AIM OF THE EXERCISE: Copy each line exactly. Drop every picture.

DATA SHOWN:
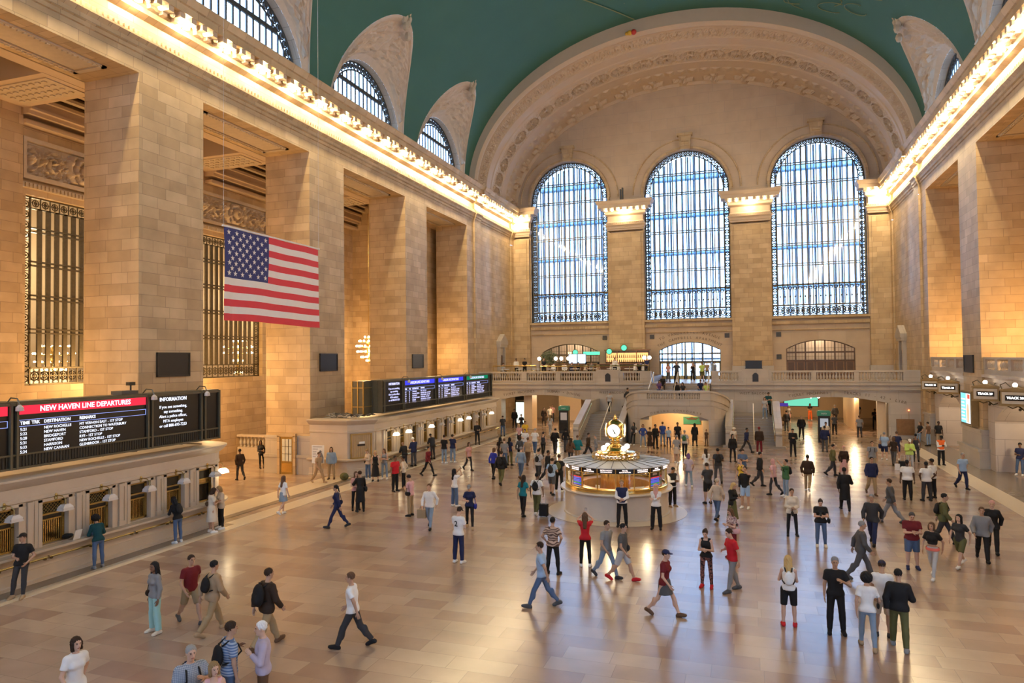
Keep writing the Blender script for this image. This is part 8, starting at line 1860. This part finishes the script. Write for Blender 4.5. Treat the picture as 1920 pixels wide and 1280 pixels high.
counter_item('folder', 'white folder leaning on the near counter ledge', 'folder', (-14.50, 16.45, 1.0), lambda b: (b.obox(Matrix.Rotation(0.35, 4, 'Y'), 0.02, 0.24, 0.32, base=True)), 'white_sign')
counter_item('shopping_bag', 'bright blue bag on the near counter ledge beside the woman in teal', 'bag', (-14.50, 17.02, 1.0), lambda b: b.lathe([(0.10, 0), (0.12, 0.1), (0.09, 0.3), (0.05, 0.34)], n=10), 'c_sky')
o = sdf_obj('duffel_bag', lambda F: (F.ell((0, 0, 0.2), (0.26, 0.17, 0.21), None, 0.02), F.ell((0.05, -0.1, 0.26), (0.14, 0.12, 0.12), None, 0.03)), (-0.35, -0.3, -0.05), (0.35, 0.25, 0.5), 0.015, 'c_olive'); o.location = (-15.35, 33.15, 0.0); tag(o, 'dark green duffel bag on the floor beside the long-haired masked man', 'bag')
# jersey number, tee print and safety stripes
def back_text(key, txt, size, c, p, face=1):
    o, s = PEOPLE[key]; q = letters(txt, size, (0, 0, 0), 0, c, o, 0.003, name='printed_number', bold=True); T4 = Matrix([list(r)+[0] for r in s.T]+[[0, 0, 0, 1]])
    q.matrix_parent_inverse = Matrix.Identity(4); q.matrix_local = Matrix.Translation(Vector(s.t(p))) @ T4 @ Matrix.Rotation(PI if face > 0 else 0, 4, 'Z')
back_text('d1', '2', 0.24, 'c_black', (0.0, 0.142, 0.31))
o_, s_ = PEOPLE['q11']; b = MB()
for z in (0.16, 0.30): b.lathe([(0.172, z), (0.176, z+0.025), (0.172, z+0.05)], n=24, caps=False)
b.v = [tuple(s_.t((x, y*0.74, z))) for x, y, z in b.v]; q = b.build('reflective_bands', 'white_sign', o_)
b = MB(); o_, s_ = PEOPLE['r6']; b.lathe([(0.185, -0.03), (0.195, 0.0), (0.185, 0.06)], n=24, caps=False); b.v = [tuple(s_.t((x, y*0.76, z))) for x, y, z in b.v]; mat('coral', (0.75, 0.16, 0.12), 0.6); b.build('waist_bag', 'coral', o_)
# ------------------------------------------------------------------ light, sky, camera
wd = bpy.data.worlds.new('sky'); sc.world = wd; wd.use_nodes = True
nt = wd.node_tree; bg = nt.nodes['Background']; bg.inputs['Color'].default_value = (0.40, 0.63, 1.0, 1); bg.inputs['Strength'].default_value = SKY
def lamp(kind, name, loc, energy, col, size=0.3, rot=None, **kw):
    l = bpy.data.lights.new(name, kind); l.energy = energy; l.color = col
    if kind == 'AREA':
        l.size = size
        if 'size_y' in kw: l.shape = 'RECTANGLE'; l.size_y = kw.pop('size_y')
    else: l.shadow_soft_size = size
    for k_, v_ in kw.items(): setattr(l, k_, v_)
    o = bpy.data.objects.new(name, l); COL.objects.link(o); o.location = loc
    if rot: o.rotation_euler = rot
    return o
WARM = (1.0, 0.77, 0.44); AMBER = (1.0, 0.61, 0.25)
for s in (-1, 1):
    y = YE+2
    while y < 71:
        lamp('POINT', 'cornice_light', (s*(W-0.66), y, 21.35), CORN, WARM, 0.12); y += 2.56
for a, b in PIL: lamp('POINT', 'capital_light', ((a+b)/2, D-1.15, 21.4), CORN*0.7, WARM, 0.3)
for y in (6, 17, 28): lamp('POINT', 'aisle_light', (-24.3, y, 5.6), AISLE, AMBER, 1.0)
lamp('POINT', 'aisle_light', (-25.4, 33.0, 6.0), AISLE*1.3, AMBER, 1.2)
for y in (54,): lamp('POINT', 'aisle_light', (-20.5, y+1, 7.0), AISLE*0.4, AMBER, 0.5)
for y in (18, 30.1, 42.3, 54.3): lamp('POINT', 'gallery_light', (20.8, y, 7.2), AISLE*0.75, AMBER, 0.5)
for y in (4, 16, 27, 38, 48): lamp('POINT', 'hall_light', (-31.5, y, 12.0), HALLB, WARM, 0.8)
for x, y in ((-12.0, 66), (-9.0, 63.0), (10.5, 64.5), (14.2, 66), (11, 73)): lamp('POINT', 'passage_light', (x, y, 2.9), PASS, (1.0, 0.76, 0.46), 0.25)
lamp('POINT', 'under_stair_light', (0.5, 56.4, 2.4), PASS*1.3, (1.0, 0.72, 0.38), 0.2)
lamp('POINT', 'booth_light', (CX, CY-1.3, 1.95), BOOTH, (1.0, 0.80, 0.5), 0.15); lamp('POINT', 'booth_light', (CX+1.3, CY, 1.95), BOOTH, (1.0, 0.80, 0.5), 0.15); lamp('POINT', 'booth_light', (CX-1.3, CY, 1.95), BOOTH, (1.0, 0.80, 0.5), 0.15)
for k in LITF: lamp('POINT', 'ticket_lamp_light', (FX+0.55, FARW[k], 1.93), TICK, WARM, 0.1)
lamp('POINT', 'ticket_lamp_light', (-14.4, 23.1, 1.9), TICK, WARM, 0.1)
for y in (bays[3], bays[4]): lamp('POINT', 'gate_light', (20.2, y, 3.0), GATE, (1.0, 0.80, 0.55), 0.2)
for x in (-14, -10, -6): lamp('POINT', 'restaurant_light', (x, 65, 7.0), 60, (1.0, 0.7, 0.4), 0.3)
for x in (-12.13, 12.15): lamp('POINT', 'vestibule_light', (x, D+1.8, 8.4), 140, (1.0, 0.8, 0.6), 0.3)
lamp('POINT', 'chandelier_light', (-23.6, 49.4, 7.0), AISLE*0.8, AMBER, 0.5)
cam = bpy.data.cameras.new('camera'); co = bpy.data.objects.new('camera', cam); COL.objects.link(co); sc.camera = co
cam.sensor_width = 36; cam.lens = 1302.2*36/1920; cam.clip_end = 400; cam.clip_start = 0.2
yaw, pit, rol = map(math.radians, (18.756, 1.4018, -0.6045))
cy, sy = math.cos(yaw), math.sin(yaw); rt = Vector((cy, sy, 0)); fw = Vector((-sy, cy, 0)); up = Vector((0, 0, 1))
f2 = fw*math.cos(pit)+up*math.sin(pit); u2 = up*math.cos(pit)-fw*math.sin(pit)
r3 = rt*math.cos(rol)+u2*math.sin(rol); u3 = u2*math.cos(rol)-rt*math.sin(rol)
Mx = Matrix((r3, u3, -f2)).transposed().to_4x4(); Mx.translation = Vector((5.678, 0, 6.55)); co.matrix_world = Mx
vs = sc.view_settings; vs.view_transform = 'Standard'; vs.look = 'None'; vs.gamma = 1.0; vs.exposure = EXPO; vs.use_curve_mapping = False
sc.cycles.max_bounces = 8; sc.cycles.diffuse_bounces = 4; sc.cycles.glossy_bounces = 3; sc.cycles.transparent_max_bounces = 12; sc.cycles.sample_clamp_indirect = 6.0
sc.cycles.use_denoising = True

RIGHT ANSWER:
Keep writing the Blender script for this image. This is part 8, starting at line 1860. This part finishes the script. Write for Blender 4.5. Treat the picture as 1920 pixels wide and 1280 pixels high.
counter_item('folder', 'white folder leaning on the near counter ledge', 'folder', (-14.50, 16.45, 1.0), lambda b: (b.obox(Matrix.Rotation(0.35, 4, 'Y'), 0.02, 0.24, 0.32, base=True)), 'white_sign')
counter_item('shopping_bag', 'bright blue bag on the near counter ledge beside the woman in teal', 'bag', (-14.50, 17.02, 1.0), lambda b: b.lathe([(0.10, 0), (0.12, 0.1), (0.09, 0.3), (0.05, 0.34)], n=10), 'c_sky')
o = sdf_obj('duffel_bag', lambda F: (F.ell((0, 0, 0.2), (0.26, 0.17, 0.21), None, 0.02), F.ell((0.05, -0.1, 0.26), (0.14, 0.12, 0.12), None, 0.03)), (-0.35, -0.3, -0.05), (0.35, 0.25, 0.5), 0.015, 'c_olive'); o.location = (-15.35, 33.15, 0.0); tag(o, 'dark green duffel bag on the floor beside the long-haired masked man', 'bag')
# jersey number, tee print and safety stripes
def back_text(key, txt, size, c, p, face=1):
    o, s = PEOPLE[key]; q = letters(txt, size, (0, 0, 0), 0, c, o, 0.003, name='printed_number', bold=True); T4 = Matrix([list(r)+[0] for r in s.T]+[[0, 0, 0, 1]])
    q.matrix_parent_inverse = Matrix.Identity(4); q.matrix_local = Matrix.Translation(Vector(s.t(p))) @ T4 @ Matrix.Rotation(PI if face > 0 else 0, 4, 'Z')
back_text('d1', '2', 0.24, 'c_black', (0.0, 0.142, 0.31))
o_, s_ = PEOPLE['q11']; b = MB()
for z in (0.16, 0.30): b.lathe([(0.172, z), (0.176, z+0.025), (0.172, z+0.05)], n=24, caps=False)
b.v = [tuple(s_.t((x, y*0.74, z))) for x, y, z in b.v]; q = b.build('reflective_bands', 'white_sign', o_)
b = MB(); o_, s_ = PEOPLE['r6']; b.lathe([(0.185, -0.03), (0.195, 0.0), (0.185, 0.06)], n=24, caps=False); b.v = [tuple(s_.t((x, y*0.76, z))) for x, y, z in b.v]; mat('coral', (0.75, 0.16, 0.12), 0.6); b.build('waist_bag', 'coral', o_)
# ------------------------------------------------------------------ light, sky, camera
wd = bpy.data.worlds.new('sky'); sc.world = wd; wd.use_nodes = True
nt = wd.node_tree; bg = nt.nodes['Background']; bg.inputs['Color'].default_value = (0.40, 0.63, 1.0, 1); bg.inputs['Strength'].default_value = SKY
def lamp(kind, name, loc, energy, col, size=0.3, rot=None, **kw):
    l = bpy.data.lights.new(name, kind); l.energy = energy; l.color = col
    if kind == 'AREA':
        l.size = size
        if 'size_y' in kw: l.shape = 'RECTANGLE'; l.size_y = kw.pop('size_y')
    else: l.shadow_soft_size = size
    for k_, v_ in kw.items(): setattr(l, k_, v_)
    o = bpy.data.objects.new(name, l); COL.objects.link(o); o.location = loc
    if rot: o.rotation_euler = rot
    return o
WARM = (1.0, 0.77, 0.44); AMBER = (1.0, 0.61, 0.25)
for s in (-1, 1):
    y = YE+2
    while y < 71:
        lamp('POINT', 'cornice_light', (s*(W-0.66), y, 21.35), CORN, WARM, 0.12); y += 2.56
for a, b in PIL: lamp('POINT', 'capital_light', ((a+b)/2, D-1.15, 21.4), CORN*0.7, WARM, 0.3)
for y in (6, 17, 28): lamp('POINT', 'aisle_light', (-24.3, y, 5.6), AISLE, AMBER, 1.0)
lamp('POINT', 'aisle_light', (-25.4, 33.0, 6.0), AISLE*1.3, AMBER, 1.2)
for y in (54,): lamp('POINT', 'aisle_light', (-20.5, y+1, 7.0), AISLE*0.4, AMBER, 0.5)
for y in (18, 30.1, 42.3, 54.3): lamp('POINT', 'gallery_light', (20.8, y, 7.2), AISLE*0.75, AMBER, 0.5)
for y in (4, 16, 27, 38, 48): lamp('POINT', 'hall_light', (-31.5, y, 12.0), HALLB, WARM, 0.8)
for x, y in ((-12.0, 66), (-9.0, 63.0), (10.5, 64.5), (14.2, 66), (11, 73)): lamp('POINT', 'passage_light', (x, y, 2.9), PASS, (1.0, 0.76, 0.46), 0.25)
lamp('POINT', 'under_stair_light', (0.5, 56.4, 2.4), PASS*1.3, (1.0, 0.72, 0.38), 0.2)
lamp('POINT', 'booth_light', (CX, CY-1.3, 1.95), BOOTH, (1.0, 0.80, 0.5), 0.15); lamp('POINT', 'booth_light', (CX+1.3, CY, 1.95), BOOTH, (1.0, 0.80, 0.5), 0.15); lamp('POINT', 'booth_light', (CX-1.3, CY, 1.95), BOOTH, (1.0, 0.80, 0.5), 0.15)
for k in LITF: lamp('POINT', 'ticket_lamp_light', (FX+0.55, FARW[k], 1.93), TICK, WARM, 0.1)
lamp('POINT', 'ticket_lamp_light', (-14.4, 23.1, 1.9), TICK, WARM, 0.1)
for y in (bays[3], bays[4]): lamp('POINT', 'gate_light', (20.2, y, 3.0), GATE, (1.0, 0.80, 0.55), 0.2)
for x in (-14, -10, -6): lamp('POINT', 'restaurant_light', (x, 65, 7.0), 60, (1.0, 0.7, 0.4), 0.3)
for x in (-12.13, 12.15): lamp('POINT', 'vestibule_light', (x, D+1.8, 8.4), 140, (1.0, 0.8, 0.6), 0.3)
lamp('POINT', 'chandelier_light', (-23.6, 49.4, 7.0), AISLE*0.8, AMBER, 0.5)
cam = bpy.data.cameras.new('camera'); co = bpy.data.objects.new('camera', cam); COL.objects.link(co); sc.camera = co
cam.sensor_width = 36; cam.lens = 1302.2*36/1920; cam.clip_end = 400; cam.clip_start = 0.2
yaw, pit, rol = map(math.radians, (18.756, 1.4018, -0.6045))
cy, sy = math.cos(yaw), math.sin(yaw); rt = Vector((cy, sy, 0)); fw = Vector((-sy, cy, 0)); up = Vector((0, 0, 1))
f2 = fw*math.cos(pit)+up*math.sin(pit); u2 = up*math.cos(pit)-fw*math.sin(pit)
r3 = rt*math.cos(rol)+u2*math.sin(rol); u3 = u2*math.cos(rol)-rt*math.sin(rol)
Mx = Matrix((r3, u3, -f2)).transposed().to_4x4(); Mx.translation = Vector((5.678, 0, 6.55)); co.matrix_world = Mx
vs = sc.view_settings; vs.view_transform = 'Standard'; vs.look = 'None'; vs.gamma = 1.0; vs.exposure = EXPO; vs.use_curve_mapping = False
sc.cycles.max_bounces = 8; sc.cycles.diffuse_bounces = 4; sc.cycles.glossy_bounces = 3; sc.cycles.transparent_max_bounces = 12; sc.cycles.sample_clamp_indirect = 6.0
sc.cycles.use_denoising = True